Estamos no país onde mais ocorrem assassinatos de transexuais e travestis no mundo. E é papel da moda encampar as discussões da hora, reinventar histórias. A discussão do momento é sobre a questão de gênero. Quero usar a mídia espontânea que a moda consegue para trazer uma visão poética dessa "re-existência". A arte tem o poder de lançar poesia sobre terrenos áridos. Se o corpo, para as pessoas transexuais, é uma prisão, aqui a roupa é instrumento de libertação.

O tema desta edição da SPFW é "Trans". Foi por isso que resolveu trazer transexuais?
Não. Foi uma coincidência.
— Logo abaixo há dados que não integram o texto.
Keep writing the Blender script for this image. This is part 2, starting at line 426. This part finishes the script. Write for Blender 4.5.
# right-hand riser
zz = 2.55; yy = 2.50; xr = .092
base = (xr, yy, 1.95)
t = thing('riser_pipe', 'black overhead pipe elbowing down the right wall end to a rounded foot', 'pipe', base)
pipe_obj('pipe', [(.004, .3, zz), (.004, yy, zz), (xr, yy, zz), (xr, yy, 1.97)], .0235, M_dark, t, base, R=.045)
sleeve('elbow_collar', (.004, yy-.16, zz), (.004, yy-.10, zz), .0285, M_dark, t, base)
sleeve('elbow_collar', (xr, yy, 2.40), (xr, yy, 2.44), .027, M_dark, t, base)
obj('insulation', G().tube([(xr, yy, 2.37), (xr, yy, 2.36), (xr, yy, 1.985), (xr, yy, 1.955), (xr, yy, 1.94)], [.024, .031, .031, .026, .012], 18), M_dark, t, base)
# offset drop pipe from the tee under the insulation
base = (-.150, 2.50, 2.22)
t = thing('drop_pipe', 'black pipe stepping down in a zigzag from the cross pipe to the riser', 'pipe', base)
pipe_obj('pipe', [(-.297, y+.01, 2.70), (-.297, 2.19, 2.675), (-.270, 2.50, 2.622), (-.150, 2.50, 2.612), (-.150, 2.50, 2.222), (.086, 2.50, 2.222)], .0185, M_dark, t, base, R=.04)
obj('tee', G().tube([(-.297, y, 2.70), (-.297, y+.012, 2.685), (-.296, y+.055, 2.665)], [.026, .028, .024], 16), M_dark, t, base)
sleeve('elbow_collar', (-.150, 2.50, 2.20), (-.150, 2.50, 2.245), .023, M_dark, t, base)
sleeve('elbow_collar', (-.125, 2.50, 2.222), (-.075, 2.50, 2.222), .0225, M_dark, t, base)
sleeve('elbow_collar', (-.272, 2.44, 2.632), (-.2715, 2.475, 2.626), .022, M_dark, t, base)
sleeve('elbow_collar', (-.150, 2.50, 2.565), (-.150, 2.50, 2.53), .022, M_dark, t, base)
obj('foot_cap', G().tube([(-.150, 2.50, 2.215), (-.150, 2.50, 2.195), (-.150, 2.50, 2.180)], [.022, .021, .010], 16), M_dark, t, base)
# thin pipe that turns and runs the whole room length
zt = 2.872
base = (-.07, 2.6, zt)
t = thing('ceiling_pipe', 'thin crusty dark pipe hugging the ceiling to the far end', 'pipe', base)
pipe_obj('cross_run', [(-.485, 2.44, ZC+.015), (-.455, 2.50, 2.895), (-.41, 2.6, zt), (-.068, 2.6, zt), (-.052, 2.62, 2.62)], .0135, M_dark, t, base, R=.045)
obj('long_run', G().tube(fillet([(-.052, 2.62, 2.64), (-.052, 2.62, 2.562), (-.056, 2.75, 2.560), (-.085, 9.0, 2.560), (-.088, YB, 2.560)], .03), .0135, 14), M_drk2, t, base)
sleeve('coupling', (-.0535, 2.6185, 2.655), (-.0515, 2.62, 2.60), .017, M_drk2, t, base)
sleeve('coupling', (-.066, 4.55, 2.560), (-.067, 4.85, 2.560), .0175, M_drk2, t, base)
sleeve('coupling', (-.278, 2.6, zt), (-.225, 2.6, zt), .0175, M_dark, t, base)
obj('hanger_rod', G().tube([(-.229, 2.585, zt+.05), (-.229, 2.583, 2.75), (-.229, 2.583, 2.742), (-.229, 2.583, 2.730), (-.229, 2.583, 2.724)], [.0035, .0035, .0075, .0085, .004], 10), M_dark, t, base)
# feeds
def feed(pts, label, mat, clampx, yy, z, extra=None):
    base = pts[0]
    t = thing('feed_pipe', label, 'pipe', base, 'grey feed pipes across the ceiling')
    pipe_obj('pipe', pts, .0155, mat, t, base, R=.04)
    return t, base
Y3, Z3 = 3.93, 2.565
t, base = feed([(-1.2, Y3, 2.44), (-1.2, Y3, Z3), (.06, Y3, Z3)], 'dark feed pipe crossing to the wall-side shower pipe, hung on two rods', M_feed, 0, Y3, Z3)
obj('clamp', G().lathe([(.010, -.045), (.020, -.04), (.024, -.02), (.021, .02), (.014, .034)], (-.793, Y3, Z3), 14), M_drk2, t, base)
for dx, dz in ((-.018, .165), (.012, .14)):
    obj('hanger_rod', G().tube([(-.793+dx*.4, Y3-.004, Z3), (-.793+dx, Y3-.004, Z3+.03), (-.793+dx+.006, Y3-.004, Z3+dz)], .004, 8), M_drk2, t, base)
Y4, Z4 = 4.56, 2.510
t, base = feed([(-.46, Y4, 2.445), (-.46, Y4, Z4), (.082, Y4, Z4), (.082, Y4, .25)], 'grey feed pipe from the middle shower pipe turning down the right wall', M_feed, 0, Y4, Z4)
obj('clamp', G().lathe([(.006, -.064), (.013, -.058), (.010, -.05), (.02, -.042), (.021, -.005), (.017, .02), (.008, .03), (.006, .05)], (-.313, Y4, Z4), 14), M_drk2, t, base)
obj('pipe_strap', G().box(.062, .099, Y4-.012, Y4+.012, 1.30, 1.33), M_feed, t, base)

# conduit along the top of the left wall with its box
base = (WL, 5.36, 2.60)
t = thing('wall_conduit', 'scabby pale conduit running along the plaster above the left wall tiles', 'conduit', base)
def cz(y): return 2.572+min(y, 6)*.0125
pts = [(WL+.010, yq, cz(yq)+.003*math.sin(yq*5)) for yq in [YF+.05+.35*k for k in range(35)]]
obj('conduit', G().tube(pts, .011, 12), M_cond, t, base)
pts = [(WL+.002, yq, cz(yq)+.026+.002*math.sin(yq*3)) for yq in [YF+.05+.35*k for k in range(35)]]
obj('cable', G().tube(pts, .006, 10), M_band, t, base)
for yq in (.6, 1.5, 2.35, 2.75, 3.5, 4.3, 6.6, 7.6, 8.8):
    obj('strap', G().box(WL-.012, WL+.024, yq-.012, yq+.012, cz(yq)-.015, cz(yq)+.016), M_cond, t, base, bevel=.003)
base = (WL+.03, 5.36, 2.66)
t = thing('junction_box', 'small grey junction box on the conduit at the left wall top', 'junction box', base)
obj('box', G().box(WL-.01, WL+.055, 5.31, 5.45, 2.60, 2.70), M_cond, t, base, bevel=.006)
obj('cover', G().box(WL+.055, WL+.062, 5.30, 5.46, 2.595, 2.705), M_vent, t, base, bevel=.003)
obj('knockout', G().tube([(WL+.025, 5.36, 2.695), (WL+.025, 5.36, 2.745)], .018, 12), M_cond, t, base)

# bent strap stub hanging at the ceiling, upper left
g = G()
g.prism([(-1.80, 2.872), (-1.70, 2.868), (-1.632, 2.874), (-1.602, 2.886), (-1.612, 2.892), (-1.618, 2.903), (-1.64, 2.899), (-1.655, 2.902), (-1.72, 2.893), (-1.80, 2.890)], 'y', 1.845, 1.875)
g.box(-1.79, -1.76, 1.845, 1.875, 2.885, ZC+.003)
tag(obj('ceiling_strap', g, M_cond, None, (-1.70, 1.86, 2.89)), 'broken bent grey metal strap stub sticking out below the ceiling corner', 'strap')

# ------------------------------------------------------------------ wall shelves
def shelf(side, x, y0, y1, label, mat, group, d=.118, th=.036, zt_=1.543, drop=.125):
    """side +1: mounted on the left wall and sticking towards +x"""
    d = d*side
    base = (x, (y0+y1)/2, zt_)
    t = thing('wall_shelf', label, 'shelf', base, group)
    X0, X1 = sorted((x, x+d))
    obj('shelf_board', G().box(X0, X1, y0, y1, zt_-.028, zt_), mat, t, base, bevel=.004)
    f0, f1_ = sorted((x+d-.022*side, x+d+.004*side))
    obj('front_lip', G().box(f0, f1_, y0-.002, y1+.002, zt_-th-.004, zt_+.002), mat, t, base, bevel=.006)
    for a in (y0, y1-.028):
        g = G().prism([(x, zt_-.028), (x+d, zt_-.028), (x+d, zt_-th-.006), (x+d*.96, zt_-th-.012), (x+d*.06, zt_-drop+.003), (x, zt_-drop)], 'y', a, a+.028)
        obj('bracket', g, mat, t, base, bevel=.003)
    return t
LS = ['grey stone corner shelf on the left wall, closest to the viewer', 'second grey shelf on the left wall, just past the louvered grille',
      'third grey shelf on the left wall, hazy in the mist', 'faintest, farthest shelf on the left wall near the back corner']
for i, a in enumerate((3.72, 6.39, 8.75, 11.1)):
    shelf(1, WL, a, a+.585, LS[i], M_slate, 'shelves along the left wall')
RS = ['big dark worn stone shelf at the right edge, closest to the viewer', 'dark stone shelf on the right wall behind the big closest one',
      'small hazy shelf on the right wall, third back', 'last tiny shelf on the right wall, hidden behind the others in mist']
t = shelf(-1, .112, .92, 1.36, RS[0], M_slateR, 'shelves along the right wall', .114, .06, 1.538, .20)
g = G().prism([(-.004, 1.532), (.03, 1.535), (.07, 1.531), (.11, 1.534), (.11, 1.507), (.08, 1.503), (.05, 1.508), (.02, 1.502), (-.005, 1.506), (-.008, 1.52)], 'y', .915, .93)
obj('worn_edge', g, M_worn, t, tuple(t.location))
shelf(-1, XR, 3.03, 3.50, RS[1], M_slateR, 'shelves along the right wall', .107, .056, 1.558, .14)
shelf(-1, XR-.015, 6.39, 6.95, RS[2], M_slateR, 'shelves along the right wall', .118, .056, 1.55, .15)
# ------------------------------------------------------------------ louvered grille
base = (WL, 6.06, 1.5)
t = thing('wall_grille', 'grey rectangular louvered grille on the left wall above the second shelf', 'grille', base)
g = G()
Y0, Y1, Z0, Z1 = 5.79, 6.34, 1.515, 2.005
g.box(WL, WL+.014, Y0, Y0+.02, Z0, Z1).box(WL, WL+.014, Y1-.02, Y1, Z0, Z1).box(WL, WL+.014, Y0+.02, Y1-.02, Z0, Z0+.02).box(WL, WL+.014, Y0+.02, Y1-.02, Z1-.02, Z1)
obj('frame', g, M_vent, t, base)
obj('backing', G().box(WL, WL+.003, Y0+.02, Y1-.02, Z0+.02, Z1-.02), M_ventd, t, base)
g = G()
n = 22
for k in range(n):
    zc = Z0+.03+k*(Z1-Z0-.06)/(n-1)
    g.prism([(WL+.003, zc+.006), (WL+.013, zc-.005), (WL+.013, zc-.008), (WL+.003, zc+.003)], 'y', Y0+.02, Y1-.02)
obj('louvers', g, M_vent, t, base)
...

Se você pode falar de outras coisas que vão além do comprimento da roupa da estação, acho que é muito válido. Estamos em tempos de guerra e eu vejo essas modelos como um exército. A bancada evangélica [no Congresso Nacional] traz muitos retrocessos. Por isso o desfile é um ato de coragem e resistência. E a gente não tem noção do poder de uma sementinha que a gente planta, do alcance que a moda tem no Brasil. Ainda se discute muito no país a questão do feminino. As pautas feministas se tornaram urgentes. Imagina o quanto um homem que se vê como mulher não sofre?

Como foi o processo de recrutar as modelos?
Foi difícil. Se você pensar que a primeira agência só de modelos trans foi fundada há apenas duas semanas em Los Angeles [EUA], imagina o que é conseguir esse casting aqui no Brasil. Alguém da equipe me perguntou, durante o processo, se eu não deveria pôr uma mulher entre elas, e eu disse que não. Não dá para acender uma vela para Deus e outra para o diabo. Nesse caso, ou você faz ou você não faz.

Teme alguma rejeição do consumidor final às peças da coleção por causa do desfile?
Quem acompanha minha história sabe o que penso, sabe as minhas preocupações. Já coloquei velhinhas e refugiados na passarela. Quem consome minha roupa compartilha também dos meus anseios. Depois que passa, vêm aqueles que dizem: "É marketing". Só não pensam que existe um risco para a marca. Se eu tivesse um gestor comercial por trás, talvez ele não deixasse fazer. Só se pensa em dinheiro. Se alguém vai deixar de comprar minhas roupas por causa desse desfile, é porque não era para ser meu cliente mesmo.